-- Data start --

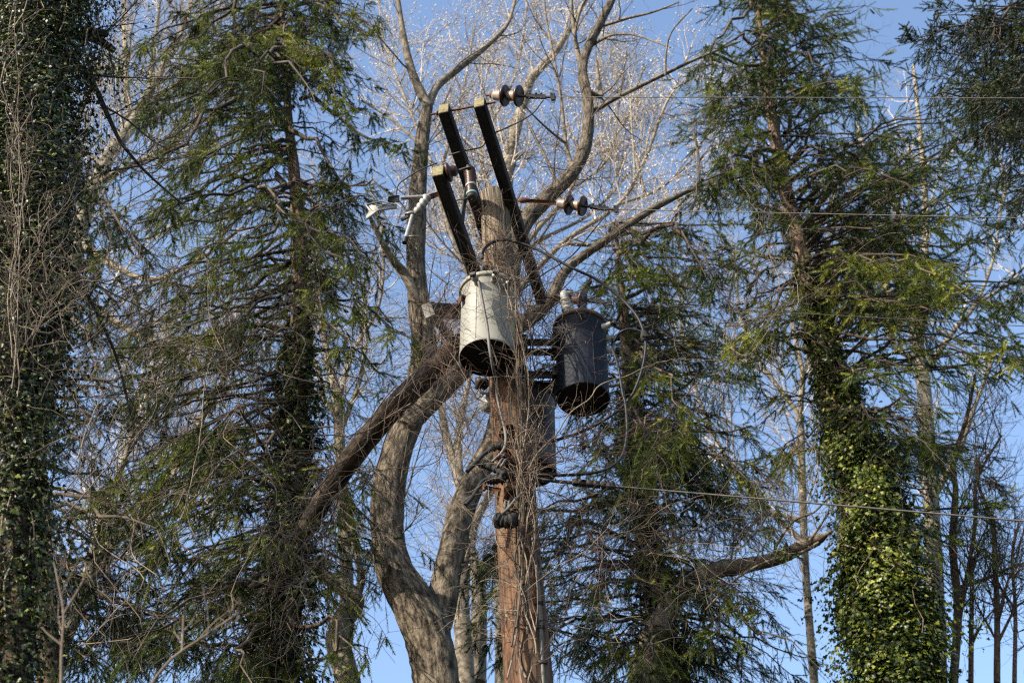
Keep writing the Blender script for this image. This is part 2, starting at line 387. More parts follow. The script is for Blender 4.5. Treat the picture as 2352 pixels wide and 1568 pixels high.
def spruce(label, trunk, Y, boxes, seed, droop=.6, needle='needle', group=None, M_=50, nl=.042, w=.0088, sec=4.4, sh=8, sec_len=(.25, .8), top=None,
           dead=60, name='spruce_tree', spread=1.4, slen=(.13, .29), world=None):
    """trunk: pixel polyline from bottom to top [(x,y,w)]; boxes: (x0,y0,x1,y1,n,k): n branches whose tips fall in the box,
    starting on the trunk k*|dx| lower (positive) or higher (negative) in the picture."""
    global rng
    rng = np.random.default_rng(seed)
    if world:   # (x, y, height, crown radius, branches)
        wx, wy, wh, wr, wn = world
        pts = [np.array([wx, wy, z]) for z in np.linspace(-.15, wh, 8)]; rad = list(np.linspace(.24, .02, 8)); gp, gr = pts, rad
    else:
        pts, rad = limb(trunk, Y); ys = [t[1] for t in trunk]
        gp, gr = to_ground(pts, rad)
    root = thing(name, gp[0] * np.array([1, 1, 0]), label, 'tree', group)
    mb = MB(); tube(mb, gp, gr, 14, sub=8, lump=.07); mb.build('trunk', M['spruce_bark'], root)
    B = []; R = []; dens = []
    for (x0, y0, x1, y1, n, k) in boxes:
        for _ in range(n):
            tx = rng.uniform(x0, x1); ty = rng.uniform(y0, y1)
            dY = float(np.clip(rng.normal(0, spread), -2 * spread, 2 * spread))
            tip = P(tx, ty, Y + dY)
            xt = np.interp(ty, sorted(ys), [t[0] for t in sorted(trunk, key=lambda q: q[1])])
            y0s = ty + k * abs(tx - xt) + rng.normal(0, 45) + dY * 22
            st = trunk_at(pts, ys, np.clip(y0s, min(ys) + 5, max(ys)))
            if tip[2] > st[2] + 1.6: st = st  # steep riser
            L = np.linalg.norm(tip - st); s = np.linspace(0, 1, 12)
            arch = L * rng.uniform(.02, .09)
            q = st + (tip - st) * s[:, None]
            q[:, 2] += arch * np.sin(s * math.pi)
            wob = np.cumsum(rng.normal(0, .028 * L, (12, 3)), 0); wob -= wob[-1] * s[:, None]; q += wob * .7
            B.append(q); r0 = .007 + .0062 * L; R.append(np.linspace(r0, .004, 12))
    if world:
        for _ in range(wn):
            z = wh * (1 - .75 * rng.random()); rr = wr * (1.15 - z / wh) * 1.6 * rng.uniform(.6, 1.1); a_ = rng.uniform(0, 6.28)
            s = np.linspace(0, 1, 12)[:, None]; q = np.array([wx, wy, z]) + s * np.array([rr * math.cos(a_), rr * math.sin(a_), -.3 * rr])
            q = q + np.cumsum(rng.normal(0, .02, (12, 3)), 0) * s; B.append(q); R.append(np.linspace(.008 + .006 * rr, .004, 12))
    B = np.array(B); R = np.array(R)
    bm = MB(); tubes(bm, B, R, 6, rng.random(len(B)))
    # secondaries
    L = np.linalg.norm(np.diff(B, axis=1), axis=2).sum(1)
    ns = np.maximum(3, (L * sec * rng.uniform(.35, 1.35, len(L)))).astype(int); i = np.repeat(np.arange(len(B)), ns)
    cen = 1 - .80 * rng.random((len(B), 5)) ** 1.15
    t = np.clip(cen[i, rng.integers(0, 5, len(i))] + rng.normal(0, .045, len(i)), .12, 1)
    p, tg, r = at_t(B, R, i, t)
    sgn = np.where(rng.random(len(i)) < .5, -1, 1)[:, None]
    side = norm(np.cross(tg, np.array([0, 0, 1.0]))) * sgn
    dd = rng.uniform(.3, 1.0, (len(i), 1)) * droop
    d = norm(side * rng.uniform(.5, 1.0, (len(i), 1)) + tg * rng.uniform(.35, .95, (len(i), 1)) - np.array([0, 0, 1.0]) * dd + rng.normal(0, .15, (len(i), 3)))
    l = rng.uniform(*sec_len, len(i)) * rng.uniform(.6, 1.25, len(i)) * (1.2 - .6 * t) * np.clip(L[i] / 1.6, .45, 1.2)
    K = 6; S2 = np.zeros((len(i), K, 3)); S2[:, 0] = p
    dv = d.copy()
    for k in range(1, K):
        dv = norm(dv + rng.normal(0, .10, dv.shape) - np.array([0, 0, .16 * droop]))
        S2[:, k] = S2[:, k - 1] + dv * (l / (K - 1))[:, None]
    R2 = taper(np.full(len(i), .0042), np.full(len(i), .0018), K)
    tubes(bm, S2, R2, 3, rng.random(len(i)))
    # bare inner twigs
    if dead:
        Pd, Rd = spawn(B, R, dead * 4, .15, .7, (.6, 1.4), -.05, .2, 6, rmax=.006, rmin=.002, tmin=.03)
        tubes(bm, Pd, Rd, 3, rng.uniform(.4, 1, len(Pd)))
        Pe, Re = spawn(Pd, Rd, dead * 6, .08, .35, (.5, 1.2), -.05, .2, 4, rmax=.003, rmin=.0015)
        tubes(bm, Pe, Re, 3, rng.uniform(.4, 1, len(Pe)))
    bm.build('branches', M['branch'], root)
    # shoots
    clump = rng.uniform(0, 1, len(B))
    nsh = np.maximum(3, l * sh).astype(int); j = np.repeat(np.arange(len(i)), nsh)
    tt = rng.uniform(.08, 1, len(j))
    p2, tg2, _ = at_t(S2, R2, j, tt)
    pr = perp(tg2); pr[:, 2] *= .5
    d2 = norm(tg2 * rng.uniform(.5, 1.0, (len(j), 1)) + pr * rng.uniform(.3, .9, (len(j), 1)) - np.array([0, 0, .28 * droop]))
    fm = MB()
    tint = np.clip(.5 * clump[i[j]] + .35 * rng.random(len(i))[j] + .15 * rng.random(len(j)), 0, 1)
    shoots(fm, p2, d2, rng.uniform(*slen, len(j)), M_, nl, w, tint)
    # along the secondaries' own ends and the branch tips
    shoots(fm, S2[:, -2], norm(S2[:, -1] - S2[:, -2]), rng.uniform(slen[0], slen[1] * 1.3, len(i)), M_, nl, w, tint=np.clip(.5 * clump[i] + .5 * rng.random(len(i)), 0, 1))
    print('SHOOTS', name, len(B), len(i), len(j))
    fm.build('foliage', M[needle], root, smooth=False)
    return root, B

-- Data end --

Make an exact reproduction of the listing above, without any pictures.

Exercise response:
Keep writing the Blender script for this image. This is part 2, starting at line 387. More parts follow. The script is for Blender 4.5. Treat the picture as 2352 pixels wide and 1568 pixels high.
def spruce(label, trunk, Y, boxes, seed, droop=.6, needle='needle', group=None, M_=50, nl=.042, w=.0088, sec=4.4, sh=8, sec_len=(.25, .8), top=None,
           dead=60, name='spruce_tree', spread=1.4, slen=(.13, .29), world=None):
    """trunk: pixel polyline from bottom to top [(x,y,w)]; boxes: (x0,y0,x1,y1,n,k): n branches whose tips fall in the box,
    starting on the trunk k*|dx| lower (positive) or higher (negative) in the picture."""
    global rng
    rng = np.random.default_rng(seed)
    if world:   # (x, y, height, crown radius, branches)
        wx, wy, wh, wr, wn = world
        pts = [np.array([wx, wy, z]) for z in np.linspace(-.15, wh, 8)]; rad = list(np.linspace(.24, .02, 8)); gp, gr = pts, rad
    else:
        pts, rad = limb(trunk, Y); ys = [t[1] for t in trunk]
        gp, gr = to_ground(pts, rad)
    root = thing(name, gp[0] * np.array([1, 1, 0]), label, 'tree', group)
    mb = MB(); tube(mb, gp, gr, 14, sub=8, lump=.07); mb.build('trunk', M['spruce_bark'], root)
    B = []; R = []; dens = []
    for (x0, y0, x1, y1, n, k) in boxes:
        for _ in range(n):
            tx = rng.uniform(x0, x1); ty = rng.uniform(y0, y1)
            dY = float(np.clip(rng.normal(0, spread), -2 * spread, 2 * spread))
            tip = P(tx, ty, Y + dY)
            xt = np.interp(ty, sorted(ys), [t[0] for t in sorted(trunk, key=lambda q: q[1])])
            y0s = ty + k * abs(tx - xt) + rng.normal(0, 45) + dY * 22
            st = trunk_at(pts, ys, np.clip(y0s, min(ys) + 5, max(ys)))
            if tip[2] > st[2] + 1.6: st = st  # steep riser
            L = np.linalg.norm(tip - st); s = np.linspace(0, 1, 12)
            arch = L * rng.uniform(.02, .09)
            q = st + (tip - st) * s[:, None]
            q[:, 2] += arch * np.sin(s * math.pi)
            wob = np.cumsum(rng.normal(0, .028 * L, (12, 3)), 0); wob -= wob[-1] * s[:, None]; q += wob * .7
            B.append(q); r0 = .007 + .0062 * L; R.append(np.linspace(r0, .004, 12))
    if world:
        for _ in range(wn):
            z = wh * (1 - .75 * rng.random()); rr = wr * (1.15 - z / wh) * 1.6 * rng.uniform(.6, 1.1); a_ = rng.uniform(0, 6.28)
            s = np.linspace(0, 1, 12)[:, None]; q = np.array([wx, wy, z]) + s * np.array([rr * math.cos(a_), rr * math.sin(a_), -.3 * rr])
            q = q + np.cumsum(rng.normal(0, .02, (12, 3)), 0) * s; B.append(q); R.append(np.linspace(.008 + .006 * rr, .004, 12))
    B = np.array(B); R = np.array(R)
    bm = MB(); tubes(bm, B, R, 6, rng.random(len(B)))
    # secondaries
    L = np.linalg.norm(np.diff(B, axis=1), axis=2).sum(1)
    ns = np.maximum(3, (L * sec * rng.uniform(.35, 1.35, len(L)))).astype(int); i = np.repeat(np.arange(len(B)), ns)
    cen = 1 - .80 * rng.random((len(B), 5)) ** 1.15
    t = np.clip(cen[i, rng.integers(0, 5, len(i))] + rng.normal(0, .045, len(i)), .12, 1)
    p, tg, r = at_t(B, R, i, t)
    sgn = np.where(rng.random(len(i)) < .5, -1, 1)[:, None]
    side = norm(np.cross(tg, np.array([0, 0, 1.0]))) * sgn
    dd = rng.uniform(.3, 1.0, (len(i), 1)) * droop
    d = norm(side * rng.uniform(.5, 1.0, (len(i), 1)) + tg * rng.uniform(.35, .95, (len(i), 1)) - np.array([0, 0, 1.0]) * dd + rng.normal(0, .15, (len(i), 3)))
    l = rng.uniform(*sec_len, len(i)) * rng.uniform(.6, 1.25, len(i)) * (1.2 - .6 * t) * np.clip(L[i] / 1.6, .45, 1.2)
    K = 6; S2 = np.zeros((len(i), K, 3)); S2[:, 0] = p
    dv = d.copy()
    for k in range(1, K):
        dv = norm(dv + rng.normal(0, .10, dv.shape) - np.array([0, 0, .16 * droop]))
        S2[:, k] = S2[:, k - 1] + dv * (l / (K - 1))[:, None]
    R2 = taper(np.full(len(i), .0042), np.full(len(i), .0018), K)
    tubes(bm, S2, R2, 3, rng.random(len(i)))
    # bare inner twigs
    if dead:
        Pd, Rd = spawn(B, R, dead * 4, .15, .7, (.6, 1.4), -.05, .2, 6, rmax=.006, rmin=.002, tmin=.03)
        tubes(bm, Pd, Rd, 3, rng.uniform(.4, 1, len(Pd)))
        Pe, Re = spawn(Pd, Rd, dead * 6, .08, .35, (.5, 1.2), -.05, .2, 4, rmax=.003, rmin=.0015)
        tubes(bm, Pe, Re, 3, rng.uniform(.4, 1, len(Pe)))
    bm.build('branches', M['branch'], root)
    # shoots
    clump = rng.uniform(0, 1, len(B))
    nsh = np.maximum(3, l * sh).astype(int); j = np.repeat(np.arange(len(i)), nsh)
    tt = rng.uniform(.08, 1, len(j))
    p2, tg2, _ = at_t(S2, R2, j, tt)
    pr = perp(tg2); pr[:, 2] *= .5
    d2 = norm(tg2 * rng.uniform(.5, 1.0, (len(j), 1)) + pr * rng.uniform(.3, .9, (len(j), 1)) - np.array([0, 0, .28 * droop]))
    fm = MB()
    tint = np.clip(.5 * clump[i[j]] + .35 * rng.random(len(i))[j] + .15 * rng.random(len(j)), 0, 1)
    shoots(fm, p2, d2, rng.uniform(*slen, len(j)), M_, nl, w, tint)
    # along the secondaries' own ends and the branch tips
    shoots(fm, S2[:, -2], norm(S2[:, -1] - S2[:, -2]), rng.uniform(slen[0], slen[1] * 1.3, len(i)), M_, nl, w, tint=np.clip(.5 * clump[i] + .5 * rng.random(len(i)), 0, 1))
    print('SHOOTS', name, len(B), len(i), len(j))
    fm.build('foliage', M[needle], root, smooth=False)
    return root, B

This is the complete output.